BERMAN: It is so important to understand the cultural history of so many of these items.

Kate Chesnutt, thanks so much for helping us understand it.

CHESNUTT: Absolutely. Thank you so much for having me today.

BERMAN: And NEW DAY continues right now.

KEILAR: Overnight, a major new development concerning the materials seized by the FBI at Mar-a-Lago. It is Wednesday, September 7, and I am Brianna Keilar with John Berman.

According to The Washington Post, agents who searched Mar-a-Lago last month found a document describing a foreign government's military defenses, including its nuclear capabilities. And that report highlighting the concerns of U.S. intelligence officials about classified material that Donald Trump stashed in his Florida beach house.

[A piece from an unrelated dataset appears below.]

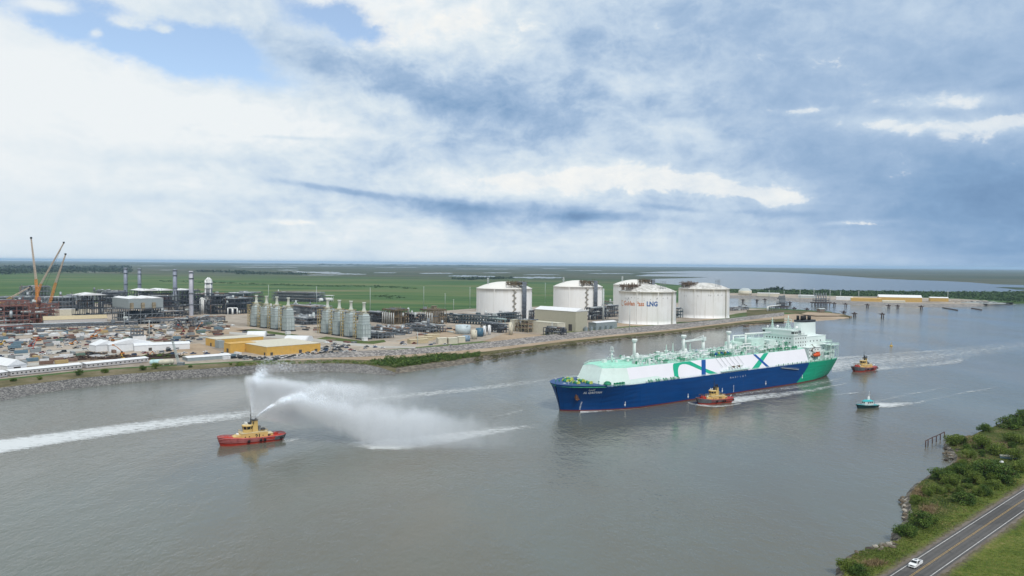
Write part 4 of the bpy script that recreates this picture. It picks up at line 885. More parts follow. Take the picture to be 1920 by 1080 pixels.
def veil(name, par, which):
    NX, NY, NZ = nz0; m = bpy.data.materials.new(name + '_mist'); m.use_nodes = True; nt = m.node_tree; nt.nodes.clear(); out = nt.nodes.new('ShaderNodeOutputMaterial')
    P = pos(nt); sep = nt.nodes.new('ShaderNodeSeparateXYZ'); nt.links.new(P, sep.inputs[0]); U, V, Z = E_(nt, sep.outputs[0]) - NX, E_(nt, sep.outputs[1]) - NY, E_(nt, sep.outputs[2])
    n = nz(nt, vscale(nt, P, .22, .22, .10), 1.0, 4, .6); n2 = nz(nt, vscale(nt, P, .07, .07, .045), 1.0, 3, .55)
    if which == 1:
        cv, kv, sg0, sgk, u0, u1 = 0.0, .30, 2.2, .075, -6.0, 92.0
        zu = lambda u: 33.5 - .085 * max(u, 0) if not isinstance(u, E_) else (u.max(0.0) * -.085 + 33.5)
        zl = lambda u: max(0.05, 12 - abs(u) * .25)
        H = Z - NZ; e = (U + H * .17 + (n - .5) * 2.2).step(-.6, 1.8); top = (zu(U) + (n2 - .5) * 9.0 - Z).step(0.0, 5.0)
        fall = ((zu(U) - Z) * (-1 / 17.0)).exp(); D = e * top * fall * ((U.max(0.0) * (-1 / 34.0)).exp()) * 1.3 * (1.0 - U.step(45.0, 91.0)) * (Z - 8.0 + U * .2).step(0.0, 8.0)
    else:
        cv, kv, sg0, sgk, u0, u1 = 0.0, -.06, .9, .085, 1.0, 150.0
        zu = lambda u: (12 + 11.8 * (1 - ((u - 24) / 24) ** 2) + 2.0) if u < 24 else 26 - (u - 24) * .08
        zl = lambda u: max(.05, (9.5 + 10 * (1 - ((u - 24) / 24) ** 2) - u * .22)) if u < 24 else max(.05, 14.0 - (u - 24) * .42)
        ua = U.min(24.0); zue = (1.0 - ((ua - 24.0) / 24.0).pow(2.0)) * 11.8 + 12.6 - (U - 24.0).max(0.0) * .13; q = (1.0 - ((ua - 24.0) / 24.0)._op('ABSOLUTE').pow(2.0)); zue = q * 11.8 + 12.6 - (U - 24.0).max(0.0) * .10
        zle = q * 10.0 + 10.5 - ua * .22 - (U - 24.0).max(0.0) * .42
        D = (zue + (n - .5) * 3.0 + (n2 - .5) * U * .16 - Z).step(-1.0, 5.0) * (Z - zle + (n - .5) * 5.0).step(-1.0, 4.0) * (((U - 14.0).max(0.0) * (-1 / 58.0)).exp()) * .58 * (1.0 - U.step(60.0, 148.0)) * U.step(.5, 4.0)
    sg = U.max(0.0) * sgk + sg0; vv = (V - U * kv) / sg; D = D * (vv * vv * -1.0).exp() * ((n - .5) * 2.2 + (n2 - .5) * 1.6 + .9).max(.08)
    pv = nt.nodes.new('ShaderNodeVolumePrincipled'); pv.inputs['Color'].default_value = (.97, .985, 1, 1); pv.inputs['Anisotropy'].default_value = .2; nt.links.new(D.s, pv.inputs['Density']); nt.links.new(pv.outputs[0], out.inputs['Volume'])
    m.cycles.volume_step_rate = .16; mb = MB(); rings = []
    for i in range(27):
        u = u0 + (u1 - u0) * i / 26; w = 1.9 * (sg0 + sgk * max(u, 0)); a, b = zl(u), zu(u) + 1.0; v0 = kv * u; rings.append([(NX + u, NY + v0 - w, a), (NX + u, NY + v0 + w, a), (NX + u, NY + v0 + w, b - 1), (NX + u, NY + v0, b), (NX + u, NY + v0 - w, b - 1)])
    mb.loft(rings, caps=True); o = mb.build('mist_veil', m, par); o['kind'] = 'stuff'; return o
veil('vertical', J1, 1); veil('arching', J2, 2)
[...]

BERMAN: The Post did not identify the foreign government named in the documents but there are nine countries with known nuclear capabilities -- the United States, the United Kingdom, Russia, China, France, Pakistan, and India, as well as Israel and North Korea.

We should be clear. We do not know if it's any one of those countries. It could very well be a different country that is developing nuclear capabilities or talking about developing nuclear capabilities. So it is not limited to these nine countries you're looking at right now.

Also from the Post reporting, some of the seized documents detail top secret U.S. operations that are so closely guarded many senior national security officials are kept in the dark about them. Only the president and some cabinet members have access to them.

The new reporting comes on the heels of a decision by a federal judge to appoint a special master to vet the material taken from Mar-a-Lago for all kinds of privilege, including executive and attorney-client privilege.

Former attorney general Bill Barr, who served under Donald Trump, says the Justice Department should appeal the judge's ruling, which he believes is deeply flawed.


BILL BARR, FORMER ATTORNEY GENERAL: I don't think the appointment of a special master is going to hold up.